Y'see, it's well known in press circles that Wally Walker is a diehard Republican and conservative-movement ideologue. There was a lot of speculation -- privately, of course, since no one would say so in the press -- when Walker chased George Karl out of Seattle that a lot of it had to do with Karl's somewhat liberal politics. (The press referenced this obliquely by talking about how Karl was "outspoken" -- which he was; but his conflicts with Walker apparently had to do with the views he eespoused, too.)

It didn't help, of course, that Walker replaced him with the blowdried right-winger Paul Westphal, whose tenure as Sonics coach was an unmitigated disaster. He was replaced with Nate McMillan, an extremely effective coach but not exactly a button-down conservative either. Likewise, there was quiet speculation that Walker's right-wing sensibilities -- and sensitivities, or lack thereof -- played a significant role in McMillan's eagerness to depart over the last offseason for Portland.

Now, Sonics fans like myself (that is, politically liberal sports fans) are being forced into a decision: Do we continue to support a team that is now in partnership with a right-wing political entity like KTTH? When supporting the Sonics translates into helping drive listeners to a station whose politics are anathema to us? When listening to Sonics games meaning driving up the ratings for an openly right-wing station?

KJR-AM is many things, but it is not a political station. You could tune in with some assurance that you weren't participating in politics right or left. As an all-sports station, that's as it should be.

As I say, politics and sports don't mix. You know, it never bothered me before that Walker and the Sonics ownership tended to be right-wing, because the game transcends politics. I was still glad to spend my money on them.

But by linking my support for the team to an openly right-wing political entity like KTTH-AM, they have probably brought an end to all that. I'm seriously, and quite negatively, reevaluating my ticket season ownership. And I sure as hell won't be tuning in the games on the radio anymore.

P.S. Go Seahawks!

The Jellyfish Party

What Nancy Goldstein sez:
For five years now it's been "Please baby, baby, baby, please! I'm sorry I was a no-show last time, but hey, that was because I was working overtime to save up to do something extra special for next time, which is the really big event - right, baby?"

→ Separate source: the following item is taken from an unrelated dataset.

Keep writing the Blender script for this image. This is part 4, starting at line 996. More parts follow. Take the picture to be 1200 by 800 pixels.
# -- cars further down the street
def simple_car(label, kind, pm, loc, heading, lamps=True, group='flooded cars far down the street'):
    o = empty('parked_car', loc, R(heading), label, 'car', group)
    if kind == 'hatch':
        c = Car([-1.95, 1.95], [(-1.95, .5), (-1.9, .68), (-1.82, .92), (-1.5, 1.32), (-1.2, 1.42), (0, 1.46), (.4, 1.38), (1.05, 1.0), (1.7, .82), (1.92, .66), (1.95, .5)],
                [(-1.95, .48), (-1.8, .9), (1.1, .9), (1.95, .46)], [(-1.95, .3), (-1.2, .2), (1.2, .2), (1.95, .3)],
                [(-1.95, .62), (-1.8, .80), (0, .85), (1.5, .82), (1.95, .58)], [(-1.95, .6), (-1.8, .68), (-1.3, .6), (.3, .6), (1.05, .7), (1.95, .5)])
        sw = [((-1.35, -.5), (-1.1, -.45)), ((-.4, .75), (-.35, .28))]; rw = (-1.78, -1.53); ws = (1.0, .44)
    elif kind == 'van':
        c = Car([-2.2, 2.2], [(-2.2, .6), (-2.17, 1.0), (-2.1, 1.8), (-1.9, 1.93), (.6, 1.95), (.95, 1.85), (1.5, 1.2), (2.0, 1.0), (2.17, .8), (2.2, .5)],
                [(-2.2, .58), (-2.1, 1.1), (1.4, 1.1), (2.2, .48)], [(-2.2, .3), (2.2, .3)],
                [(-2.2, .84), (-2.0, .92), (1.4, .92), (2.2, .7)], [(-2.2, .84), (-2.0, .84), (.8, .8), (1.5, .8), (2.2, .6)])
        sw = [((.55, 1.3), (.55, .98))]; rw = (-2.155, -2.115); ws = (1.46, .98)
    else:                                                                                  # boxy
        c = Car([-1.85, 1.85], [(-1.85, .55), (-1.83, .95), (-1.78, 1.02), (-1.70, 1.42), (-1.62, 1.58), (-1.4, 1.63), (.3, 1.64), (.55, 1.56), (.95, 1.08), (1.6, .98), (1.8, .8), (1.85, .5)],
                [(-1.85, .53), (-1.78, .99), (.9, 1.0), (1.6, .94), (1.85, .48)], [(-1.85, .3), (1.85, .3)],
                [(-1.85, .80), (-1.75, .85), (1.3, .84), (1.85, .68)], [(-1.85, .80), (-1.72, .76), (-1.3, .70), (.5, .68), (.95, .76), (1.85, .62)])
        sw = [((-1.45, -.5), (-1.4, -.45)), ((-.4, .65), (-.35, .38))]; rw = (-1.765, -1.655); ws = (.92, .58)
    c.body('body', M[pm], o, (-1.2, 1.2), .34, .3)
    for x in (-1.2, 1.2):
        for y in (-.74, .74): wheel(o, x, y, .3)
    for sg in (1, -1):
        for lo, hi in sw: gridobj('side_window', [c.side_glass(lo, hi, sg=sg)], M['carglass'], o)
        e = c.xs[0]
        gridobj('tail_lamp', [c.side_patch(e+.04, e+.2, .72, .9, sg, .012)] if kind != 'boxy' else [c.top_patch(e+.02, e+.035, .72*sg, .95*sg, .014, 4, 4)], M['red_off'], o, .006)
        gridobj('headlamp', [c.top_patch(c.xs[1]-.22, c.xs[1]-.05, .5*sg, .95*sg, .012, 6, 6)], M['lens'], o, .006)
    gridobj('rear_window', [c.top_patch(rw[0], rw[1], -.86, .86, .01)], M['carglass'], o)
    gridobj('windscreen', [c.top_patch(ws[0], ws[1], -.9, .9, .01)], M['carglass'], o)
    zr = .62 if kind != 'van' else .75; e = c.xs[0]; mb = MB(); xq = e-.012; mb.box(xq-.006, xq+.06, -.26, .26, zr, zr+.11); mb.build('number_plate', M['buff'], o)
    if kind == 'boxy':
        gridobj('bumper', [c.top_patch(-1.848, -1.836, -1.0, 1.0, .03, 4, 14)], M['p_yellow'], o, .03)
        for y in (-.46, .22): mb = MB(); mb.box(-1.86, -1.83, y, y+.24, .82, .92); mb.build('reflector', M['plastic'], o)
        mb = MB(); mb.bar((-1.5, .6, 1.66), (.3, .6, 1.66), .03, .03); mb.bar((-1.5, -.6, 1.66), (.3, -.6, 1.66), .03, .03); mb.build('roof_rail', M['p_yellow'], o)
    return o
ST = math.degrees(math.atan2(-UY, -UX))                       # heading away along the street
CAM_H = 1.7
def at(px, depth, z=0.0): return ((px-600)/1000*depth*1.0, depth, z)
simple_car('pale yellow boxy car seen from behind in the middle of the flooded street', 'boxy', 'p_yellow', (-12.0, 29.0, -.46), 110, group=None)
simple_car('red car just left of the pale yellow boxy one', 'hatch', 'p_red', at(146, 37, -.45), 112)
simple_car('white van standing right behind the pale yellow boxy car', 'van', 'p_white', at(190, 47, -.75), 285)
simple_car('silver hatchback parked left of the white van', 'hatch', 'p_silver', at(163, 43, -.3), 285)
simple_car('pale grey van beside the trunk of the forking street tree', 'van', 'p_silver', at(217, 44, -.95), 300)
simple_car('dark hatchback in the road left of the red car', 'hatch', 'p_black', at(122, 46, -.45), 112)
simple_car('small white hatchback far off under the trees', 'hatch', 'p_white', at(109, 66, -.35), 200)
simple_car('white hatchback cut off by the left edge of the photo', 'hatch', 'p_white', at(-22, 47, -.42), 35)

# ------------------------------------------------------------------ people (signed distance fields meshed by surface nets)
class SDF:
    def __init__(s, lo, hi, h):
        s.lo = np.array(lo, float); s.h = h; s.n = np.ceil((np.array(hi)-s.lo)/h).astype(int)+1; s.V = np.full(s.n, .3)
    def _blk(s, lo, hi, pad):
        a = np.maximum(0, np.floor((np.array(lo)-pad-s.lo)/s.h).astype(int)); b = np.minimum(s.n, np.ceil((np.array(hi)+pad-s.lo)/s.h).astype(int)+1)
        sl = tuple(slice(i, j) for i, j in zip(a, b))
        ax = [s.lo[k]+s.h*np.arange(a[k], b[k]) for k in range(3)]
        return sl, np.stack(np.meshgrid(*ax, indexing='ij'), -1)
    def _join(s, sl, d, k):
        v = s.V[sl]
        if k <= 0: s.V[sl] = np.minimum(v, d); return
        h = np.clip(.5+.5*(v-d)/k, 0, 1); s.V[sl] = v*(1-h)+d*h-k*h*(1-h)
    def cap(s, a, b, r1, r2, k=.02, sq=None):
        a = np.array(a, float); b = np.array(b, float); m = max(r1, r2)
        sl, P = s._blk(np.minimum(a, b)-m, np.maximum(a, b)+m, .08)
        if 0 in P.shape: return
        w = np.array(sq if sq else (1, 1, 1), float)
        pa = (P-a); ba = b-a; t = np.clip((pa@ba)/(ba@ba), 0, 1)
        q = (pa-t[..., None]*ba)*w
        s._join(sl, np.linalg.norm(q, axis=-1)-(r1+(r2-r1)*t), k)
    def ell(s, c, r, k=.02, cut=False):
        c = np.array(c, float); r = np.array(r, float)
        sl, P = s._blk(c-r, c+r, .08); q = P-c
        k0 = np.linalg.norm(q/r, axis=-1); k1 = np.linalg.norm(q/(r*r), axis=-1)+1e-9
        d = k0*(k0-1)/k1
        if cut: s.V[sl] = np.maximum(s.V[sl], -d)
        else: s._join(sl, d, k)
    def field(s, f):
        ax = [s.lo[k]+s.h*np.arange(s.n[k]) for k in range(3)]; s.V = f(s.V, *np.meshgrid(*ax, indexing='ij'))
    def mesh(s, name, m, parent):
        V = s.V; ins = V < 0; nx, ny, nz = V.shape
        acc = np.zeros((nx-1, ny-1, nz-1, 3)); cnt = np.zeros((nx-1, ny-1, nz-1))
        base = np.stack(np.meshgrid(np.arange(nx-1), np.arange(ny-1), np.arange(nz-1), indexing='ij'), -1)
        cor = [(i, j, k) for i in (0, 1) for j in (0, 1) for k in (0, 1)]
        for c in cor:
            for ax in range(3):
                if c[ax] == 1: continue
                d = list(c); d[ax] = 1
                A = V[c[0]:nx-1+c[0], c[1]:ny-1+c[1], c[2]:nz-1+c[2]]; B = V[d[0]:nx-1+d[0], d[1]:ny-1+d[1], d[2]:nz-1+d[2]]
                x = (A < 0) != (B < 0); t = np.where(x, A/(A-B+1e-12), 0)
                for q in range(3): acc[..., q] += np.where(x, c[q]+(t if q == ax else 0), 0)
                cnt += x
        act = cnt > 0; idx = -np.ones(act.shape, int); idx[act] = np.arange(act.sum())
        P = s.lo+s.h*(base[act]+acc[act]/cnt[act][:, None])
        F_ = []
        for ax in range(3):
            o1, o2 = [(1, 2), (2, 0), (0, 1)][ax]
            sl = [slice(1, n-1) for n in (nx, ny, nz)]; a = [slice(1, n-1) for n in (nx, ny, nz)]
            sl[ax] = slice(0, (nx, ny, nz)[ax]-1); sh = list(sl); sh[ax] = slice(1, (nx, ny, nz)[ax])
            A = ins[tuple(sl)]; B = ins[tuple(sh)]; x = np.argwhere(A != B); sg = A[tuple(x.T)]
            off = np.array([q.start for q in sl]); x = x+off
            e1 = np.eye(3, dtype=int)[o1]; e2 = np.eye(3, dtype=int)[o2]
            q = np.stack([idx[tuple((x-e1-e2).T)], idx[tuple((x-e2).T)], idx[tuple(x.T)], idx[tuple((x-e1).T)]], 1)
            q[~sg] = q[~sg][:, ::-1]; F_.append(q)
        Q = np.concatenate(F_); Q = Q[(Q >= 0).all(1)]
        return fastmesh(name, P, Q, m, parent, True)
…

Last April, when the Democrats backed away from filibustering extremist appeals court nominees, it was, "Don't you fret, baby. We're not going to go to the mat over small fry like Owen, Pryor, and Brown because we're saving the filibuster for the big one - you know, the Supreme Court, baby." Months later, Democrats folded rather than fight John Roberts, the young-ish yes man with a penchant for executive privilege and a wife who used to head an anti-choice organization. After all, they said, they needed to save their energy, and the filibuster, for the next Supreme Court nominee, who would undoubtedly be worse.

Well, baby, the moment of truth has arrived. It's Alito-time, and the lyin'-ass boyfriends are backpedaling again. Why aren't they going to raise a ruckus this time? Aw, baby... the filibuster is just so darned hard to use with only 45 senators! And what's the point of trying to do anything until we've recaptured the Senate or the White House?

I broke my longstanding policy of not donating money to political parties last fall when the folks from the DNC called and asked for money to help gird them for the upcoming fights over judicial seats. I was assured that indeed they would fight to keep right-wing extremists off the Supreme Court.

And now, faced with a clear-cut extremist (and dissembler) who is about to not only overturn the right to obtain an abortion, but also to pave the path for an imperial executive branch with limitless powers ... nothing.

I'm not terribly inclined, as my readers know, to use profanity in my posts. But if the Democratic Party wants any more of my money, they can just go fuck themselves.